— TO DO —
Look through the data below and return each line where "objects" appears.

— SUPPLIED ENTRIES —
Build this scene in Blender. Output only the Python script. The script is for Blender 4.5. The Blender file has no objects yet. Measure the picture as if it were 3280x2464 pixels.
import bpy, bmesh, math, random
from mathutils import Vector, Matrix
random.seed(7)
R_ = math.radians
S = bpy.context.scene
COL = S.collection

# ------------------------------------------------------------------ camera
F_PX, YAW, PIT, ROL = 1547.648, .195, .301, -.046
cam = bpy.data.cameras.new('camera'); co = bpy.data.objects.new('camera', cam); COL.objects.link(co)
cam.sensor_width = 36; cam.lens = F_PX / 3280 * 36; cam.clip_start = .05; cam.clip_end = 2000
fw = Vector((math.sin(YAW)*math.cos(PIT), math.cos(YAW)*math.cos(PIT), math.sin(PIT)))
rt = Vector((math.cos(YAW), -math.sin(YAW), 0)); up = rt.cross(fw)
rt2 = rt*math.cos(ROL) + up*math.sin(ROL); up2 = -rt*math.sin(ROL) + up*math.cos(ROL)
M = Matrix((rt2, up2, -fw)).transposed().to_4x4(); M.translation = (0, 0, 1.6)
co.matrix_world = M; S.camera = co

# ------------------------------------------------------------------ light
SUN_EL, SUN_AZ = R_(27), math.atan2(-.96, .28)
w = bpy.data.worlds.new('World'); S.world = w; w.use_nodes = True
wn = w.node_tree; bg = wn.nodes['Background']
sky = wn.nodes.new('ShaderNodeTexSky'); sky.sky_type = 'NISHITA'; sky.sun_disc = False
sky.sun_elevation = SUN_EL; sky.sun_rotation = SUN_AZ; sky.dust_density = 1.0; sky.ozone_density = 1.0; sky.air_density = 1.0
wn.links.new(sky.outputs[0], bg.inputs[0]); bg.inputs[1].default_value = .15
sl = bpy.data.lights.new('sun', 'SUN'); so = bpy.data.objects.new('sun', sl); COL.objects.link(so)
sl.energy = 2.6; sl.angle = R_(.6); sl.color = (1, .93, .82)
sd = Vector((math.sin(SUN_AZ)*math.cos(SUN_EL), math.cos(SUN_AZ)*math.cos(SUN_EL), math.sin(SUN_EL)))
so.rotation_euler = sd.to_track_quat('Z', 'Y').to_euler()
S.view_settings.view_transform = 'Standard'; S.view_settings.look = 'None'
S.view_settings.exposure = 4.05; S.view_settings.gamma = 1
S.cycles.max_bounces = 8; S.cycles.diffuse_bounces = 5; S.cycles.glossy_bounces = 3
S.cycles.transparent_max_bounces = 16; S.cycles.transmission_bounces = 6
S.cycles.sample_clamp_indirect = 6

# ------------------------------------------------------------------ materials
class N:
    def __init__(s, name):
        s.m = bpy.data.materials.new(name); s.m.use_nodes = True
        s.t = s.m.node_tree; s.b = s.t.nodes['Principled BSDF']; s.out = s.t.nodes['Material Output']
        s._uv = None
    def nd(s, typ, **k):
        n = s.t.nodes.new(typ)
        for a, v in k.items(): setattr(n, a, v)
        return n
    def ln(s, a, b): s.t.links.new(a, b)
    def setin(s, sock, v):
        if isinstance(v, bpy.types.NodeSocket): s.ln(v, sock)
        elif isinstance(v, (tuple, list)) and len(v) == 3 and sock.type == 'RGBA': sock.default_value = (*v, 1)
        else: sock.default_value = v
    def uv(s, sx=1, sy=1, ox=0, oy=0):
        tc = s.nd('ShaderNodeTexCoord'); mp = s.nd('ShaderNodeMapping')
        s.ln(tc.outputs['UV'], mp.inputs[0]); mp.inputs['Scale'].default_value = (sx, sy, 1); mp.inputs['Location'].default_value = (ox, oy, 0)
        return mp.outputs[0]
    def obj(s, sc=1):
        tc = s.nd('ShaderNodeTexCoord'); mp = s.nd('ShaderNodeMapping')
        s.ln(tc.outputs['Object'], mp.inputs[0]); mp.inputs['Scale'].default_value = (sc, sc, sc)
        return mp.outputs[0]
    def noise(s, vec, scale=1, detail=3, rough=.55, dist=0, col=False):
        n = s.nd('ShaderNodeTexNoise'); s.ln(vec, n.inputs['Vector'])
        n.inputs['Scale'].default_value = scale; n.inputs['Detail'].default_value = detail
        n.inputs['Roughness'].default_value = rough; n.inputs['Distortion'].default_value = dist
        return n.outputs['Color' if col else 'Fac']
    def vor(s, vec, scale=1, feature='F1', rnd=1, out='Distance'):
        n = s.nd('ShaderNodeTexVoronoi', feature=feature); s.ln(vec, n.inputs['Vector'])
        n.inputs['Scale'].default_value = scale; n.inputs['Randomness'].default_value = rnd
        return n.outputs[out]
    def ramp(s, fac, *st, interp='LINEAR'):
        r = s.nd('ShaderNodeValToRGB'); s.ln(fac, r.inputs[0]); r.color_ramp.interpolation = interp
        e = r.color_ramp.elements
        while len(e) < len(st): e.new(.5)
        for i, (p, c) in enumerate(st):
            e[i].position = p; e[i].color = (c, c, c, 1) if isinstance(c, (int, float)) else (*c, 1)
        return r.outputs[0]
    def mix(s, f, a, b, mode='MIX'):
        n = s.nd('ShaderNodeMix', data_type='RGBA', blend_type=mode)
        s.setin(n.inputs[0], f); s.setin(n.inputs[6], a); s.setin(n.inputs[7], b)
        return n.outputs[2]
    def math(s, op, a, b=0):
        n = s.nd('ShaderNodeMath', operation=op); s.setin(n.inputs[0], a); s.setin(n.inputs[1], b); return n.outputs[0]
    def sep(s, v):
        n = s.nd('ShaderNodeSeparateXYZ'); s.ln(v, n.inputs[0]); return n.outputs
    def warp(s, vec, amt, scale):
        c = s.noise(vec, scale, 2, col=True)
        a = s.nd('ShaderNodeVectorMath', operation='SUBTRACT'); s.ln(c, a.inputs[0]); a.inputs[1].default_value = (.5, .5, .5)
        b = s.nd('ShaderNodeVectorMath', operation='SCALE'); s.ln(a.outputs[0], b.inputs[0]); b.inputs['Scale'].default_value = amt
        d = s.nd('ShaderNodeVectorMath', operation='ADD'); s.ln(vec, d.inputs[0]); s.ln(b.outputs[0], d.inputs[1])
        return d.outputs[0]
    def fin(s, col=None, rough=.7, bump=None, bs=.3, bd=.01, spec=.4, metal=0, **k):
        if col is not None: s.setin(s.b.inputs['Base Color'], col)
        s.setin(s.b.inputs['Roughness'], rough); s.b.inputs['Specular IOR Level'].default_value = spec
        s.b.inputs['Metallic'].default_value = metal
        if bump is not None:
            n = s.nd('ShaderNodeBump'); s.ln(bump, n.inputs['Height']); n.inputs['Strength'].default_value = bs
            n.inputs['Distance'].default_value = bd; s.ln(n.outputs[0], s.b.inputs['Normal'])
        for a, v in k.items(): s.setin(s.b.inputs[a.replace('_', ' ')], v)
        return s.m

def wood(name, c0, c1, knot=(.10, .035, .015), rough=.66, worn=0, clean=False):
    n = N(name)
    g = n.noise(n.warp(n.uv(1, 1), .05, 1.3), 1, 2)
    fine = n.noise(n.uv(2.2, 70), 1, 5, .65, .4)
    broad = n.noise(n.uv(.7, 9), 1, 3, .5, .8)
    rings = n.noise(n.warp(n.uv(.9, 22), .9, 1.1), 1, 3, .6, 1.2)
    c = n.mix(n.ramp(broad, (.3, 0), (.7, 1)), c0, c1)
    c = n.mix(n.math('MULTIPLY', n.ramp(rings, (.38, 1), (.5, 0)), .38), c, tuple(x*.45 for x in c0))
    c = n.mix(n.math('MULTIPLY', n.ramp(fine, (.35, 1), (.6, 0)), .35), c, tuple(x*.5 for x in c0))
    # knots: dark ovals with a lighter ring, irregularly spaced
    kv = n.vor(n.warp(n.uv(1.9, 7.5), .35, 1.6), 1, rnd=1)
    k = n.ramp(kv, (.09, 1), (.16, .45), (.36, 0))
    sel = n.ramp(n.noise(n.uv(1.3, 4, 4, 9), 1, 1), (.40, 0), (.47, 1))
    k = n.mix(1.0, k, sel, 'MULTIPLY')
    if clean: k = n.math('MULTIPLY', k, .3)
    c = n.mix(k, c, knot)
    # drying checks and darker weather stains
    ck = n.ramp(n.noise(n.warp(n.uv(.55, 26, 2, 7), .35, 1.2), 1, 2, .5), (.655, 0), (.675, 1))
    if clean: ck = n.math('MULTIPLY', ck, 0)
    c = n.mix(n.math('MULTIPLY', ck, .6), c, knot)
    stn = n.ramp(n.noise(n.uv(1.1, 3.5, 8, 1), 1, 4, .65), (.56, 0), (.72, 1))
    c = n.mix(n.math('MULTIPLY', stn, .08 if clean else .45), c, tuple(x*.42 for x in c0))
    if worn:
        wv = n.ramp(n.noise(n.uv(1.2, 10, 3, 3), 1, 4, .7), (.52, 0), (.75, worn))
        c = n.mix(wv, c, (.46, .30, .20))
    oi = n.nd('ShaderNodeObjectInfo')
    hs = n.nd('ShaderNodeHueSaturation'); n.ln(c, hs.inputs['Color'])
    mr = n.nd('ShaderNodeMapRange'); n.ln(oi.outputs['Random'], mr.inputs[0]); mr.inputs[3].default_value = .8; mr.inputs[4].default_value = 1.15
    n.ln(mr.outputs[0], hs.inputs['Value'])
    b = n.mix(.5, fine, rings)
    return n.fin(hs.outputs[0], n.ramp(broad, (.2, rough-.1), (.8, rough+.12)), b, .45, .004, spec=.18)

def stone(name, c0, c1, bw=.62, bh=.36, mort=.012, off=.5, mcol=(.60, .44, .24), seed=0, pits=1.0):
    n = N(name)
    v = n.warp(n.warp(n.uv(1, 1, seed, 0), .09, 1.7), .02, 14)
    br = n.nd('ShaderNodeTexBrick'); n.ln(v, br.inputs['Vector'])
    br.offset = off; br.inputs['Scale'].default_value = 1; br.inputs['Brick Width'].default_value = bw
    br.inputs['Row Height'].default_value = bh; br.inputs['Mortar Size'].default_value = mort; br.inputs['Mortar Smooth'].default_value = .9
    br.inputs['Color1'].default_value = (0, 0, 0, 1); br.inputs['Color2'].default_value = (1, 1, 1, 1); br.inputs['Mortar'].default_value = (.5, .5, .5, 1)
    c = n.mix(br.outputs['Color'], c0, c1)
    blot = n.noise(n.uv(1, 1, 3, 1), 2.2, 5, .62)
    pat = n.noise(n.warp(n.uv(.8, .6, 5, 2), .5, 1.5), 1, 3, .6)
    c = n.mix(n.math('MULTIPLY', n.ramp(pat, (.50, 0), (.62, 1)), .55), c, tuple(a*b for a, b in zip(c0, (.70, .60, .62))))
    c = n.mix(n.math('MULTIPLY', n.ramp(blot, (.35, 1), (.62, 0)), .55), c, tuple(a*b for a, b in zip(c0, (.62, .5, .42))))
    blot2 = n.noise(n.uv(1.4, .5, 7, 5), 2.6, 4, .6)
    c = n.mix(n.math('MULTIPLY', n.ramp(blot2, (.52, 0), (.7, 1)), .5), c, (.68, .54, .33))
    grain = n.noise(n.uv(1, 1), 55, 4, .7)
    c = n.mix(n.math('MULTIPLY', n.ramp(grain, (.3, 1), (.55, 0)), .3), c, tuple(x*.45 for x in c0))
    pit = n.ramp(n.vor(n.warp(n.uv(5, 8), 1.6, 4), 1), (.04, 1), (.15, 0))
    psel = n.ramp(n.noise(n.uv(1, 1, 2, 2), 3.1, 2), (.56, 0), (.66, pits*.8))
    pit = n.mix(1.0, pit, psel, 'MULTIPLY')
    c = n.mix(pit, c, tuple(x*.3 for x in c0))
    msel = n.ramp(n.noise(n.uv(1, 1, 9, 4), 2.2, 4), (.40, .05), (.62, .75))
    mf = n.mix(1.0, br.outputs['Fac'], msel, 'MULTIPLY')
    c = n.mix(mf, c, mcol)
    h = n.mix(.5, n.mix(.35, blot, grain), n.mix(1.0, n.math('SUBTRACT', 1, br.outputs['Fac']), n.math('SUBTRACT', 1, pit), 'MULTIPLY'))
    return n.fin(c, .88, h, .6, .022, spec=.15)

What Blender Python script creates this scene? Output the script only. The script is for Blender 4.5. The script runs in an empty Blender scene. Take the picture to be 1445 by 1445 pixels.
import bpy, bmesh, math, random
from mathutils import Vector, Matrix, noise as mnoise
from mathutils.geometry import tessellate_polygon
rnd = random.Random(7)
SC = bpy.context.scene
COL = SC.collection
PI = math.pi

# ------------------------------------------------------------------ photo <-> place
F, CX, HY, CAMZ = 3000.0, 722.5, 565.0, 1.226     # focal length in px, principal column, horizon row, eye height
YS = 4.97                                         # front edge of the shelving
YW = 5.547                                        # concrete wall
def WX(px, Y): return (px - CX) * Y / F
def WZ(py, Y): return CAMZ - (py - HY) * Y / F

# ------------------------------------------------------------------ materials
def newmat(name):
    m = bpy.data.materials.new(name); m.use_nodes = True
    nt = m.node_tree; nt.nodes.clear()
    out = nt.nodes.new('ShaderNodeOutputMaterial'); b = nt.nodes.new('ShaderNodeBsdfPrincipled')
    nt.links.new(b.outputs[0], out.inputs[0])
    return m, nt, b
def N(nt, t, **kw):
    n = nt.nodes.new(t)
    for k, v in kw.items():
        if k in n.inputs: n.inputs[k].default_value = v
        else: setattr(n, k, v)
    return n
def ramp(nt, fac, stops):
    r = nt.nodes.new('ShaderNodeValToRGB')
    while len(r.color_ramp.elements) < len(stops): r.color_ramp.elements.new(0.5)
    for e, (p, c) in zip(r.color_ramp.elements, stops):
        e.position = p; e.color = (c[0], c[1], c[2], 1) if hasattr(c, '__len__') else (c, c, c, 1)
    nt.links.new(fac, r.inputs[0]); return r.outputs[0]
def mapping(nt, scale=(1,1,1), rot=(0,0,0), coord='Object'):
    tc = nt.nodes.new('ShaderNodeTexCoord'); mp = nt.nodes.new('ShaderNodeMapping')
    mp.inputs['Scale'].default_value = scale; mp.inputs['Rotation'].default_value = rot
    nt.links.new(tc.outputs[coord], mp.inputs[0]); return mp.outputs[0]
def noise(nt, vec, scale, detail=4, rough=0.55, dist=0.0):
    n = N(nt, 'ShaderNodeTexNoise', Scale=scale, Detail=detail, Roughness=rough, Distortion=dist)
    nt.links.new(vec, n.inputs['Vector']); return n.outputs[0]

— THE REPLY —
Build this scene in Blender. Output only the Python script. The script is for Blender 4.5. The Blender file has no objects yet. Measure the picture as if it were 3280x2464 pixels.
cam = bpy.data.cameras.new('camera'); co = bpy.data.objects.new('camera', cam); COL.objects.link(co)
sl = bpy.data.lights.new('sun', 'SUN'); so = bpy.data.objects.new('sun', sl); COL.objects.link(so)